Legalizing gay marriage is like distributing "counterfeit money," he said, and he disputes the idea that the Church is engaged in a struggle for legitimacy in the new, liberal Spain.

"The Church doesn't feel that there are forces or persons against us," Calderón said. At the same time, "In Spain there is a strange phenomenon. The political left has a characteristic of being anti-clerical, against the Church." He declined to comment specifically on the Church's current relationship with the government, citing political sensitivity.

"It's a minefield," he said.

Calderón said there is a movement to collect half a million signatures to force a referendum in Parliament to ban gay marriage. He said the Church supports the initiative but is not actively backing it.

Garcia, 40, a government official in Malaga, said he and his partner, Mario Almeida, are Catholics, and Garcia taught religion to children for eight years under Church sponsorship.

"When a bishop says something homophobic, I am sad because most Christians think homosexuals should be able to be get married," said Garcia, who is also the spokesman for a group of Catholic gays and lesbians that has been trying to build a dialogue with the Church.

There are currently 250,000 gay and lesbian couples waiting to get married in Spain, says Jordi Pedret, a Socialist member of Parliament on the Justice Committee.

While the Church had a strong ally in the Popular Party, which held power for eight years, it is relatively weak in the face of the Socialists and is not expected to be able to stop the legislative overhauls. Still, the Church continues to receive a sizable amount of cash from the state, about $150 million a year, a remnant of its alliance with Franco. For now, that government contribution will continue, although in a sign of its weakening power, the Socialists have announced the government will give money to other religions, including Islam.

The Church also suffered a blow when the Socialists announced they would end mandatory Catholic education in the schools, and would offer classes in Islam and Judaism.

"This is the first time that the government can make laws without the influence of the Church," said Juan José Tamayo, director of the theology program at the Carlos III University. Tamayo, along with 34 other theologians, recently caused a stir by signing an open letter endorsing the proposed changes. "It's a historic moment," he said.

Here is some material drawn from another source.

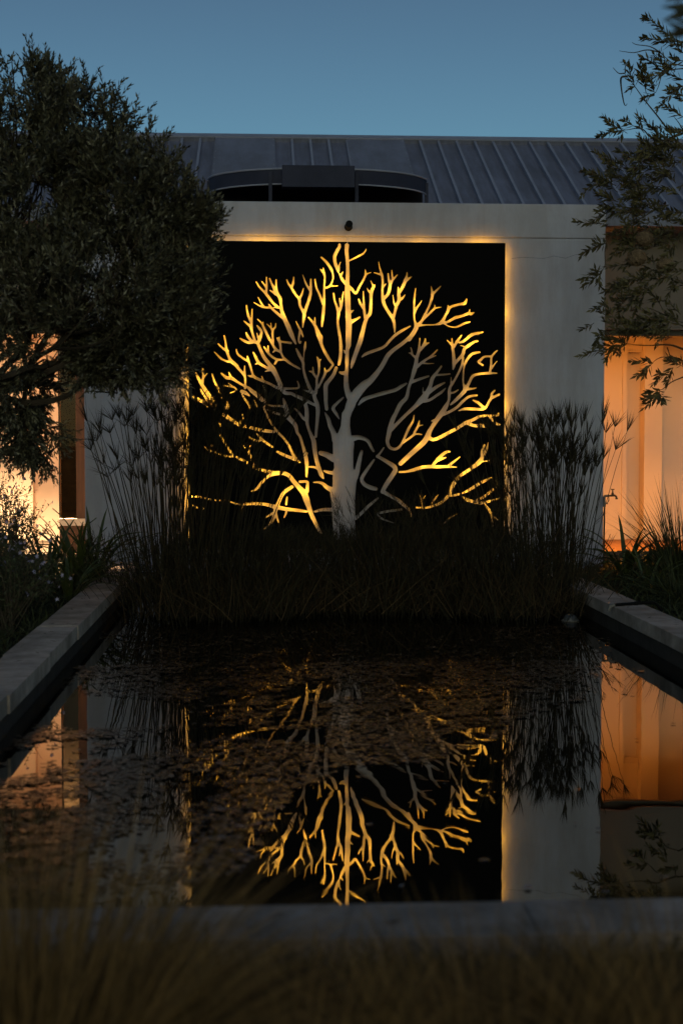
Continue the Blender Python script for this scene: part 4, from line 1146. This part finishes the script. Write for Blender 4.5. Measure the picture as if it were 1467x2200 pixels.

The influence of the Church on Spanish private life has lessened considerably since the late 1970s, said Gerardo Meil, a sociologist at the Autonomous University of Madrid. "People don't accept the legitimacy of the Church to regulate private life - sexuality, marriage, divorce, contraception and so on." The same-sex marriage law would put Spain on par with Belgium and the Netherlands, the only other European countries to have legalized homosexual unions so far.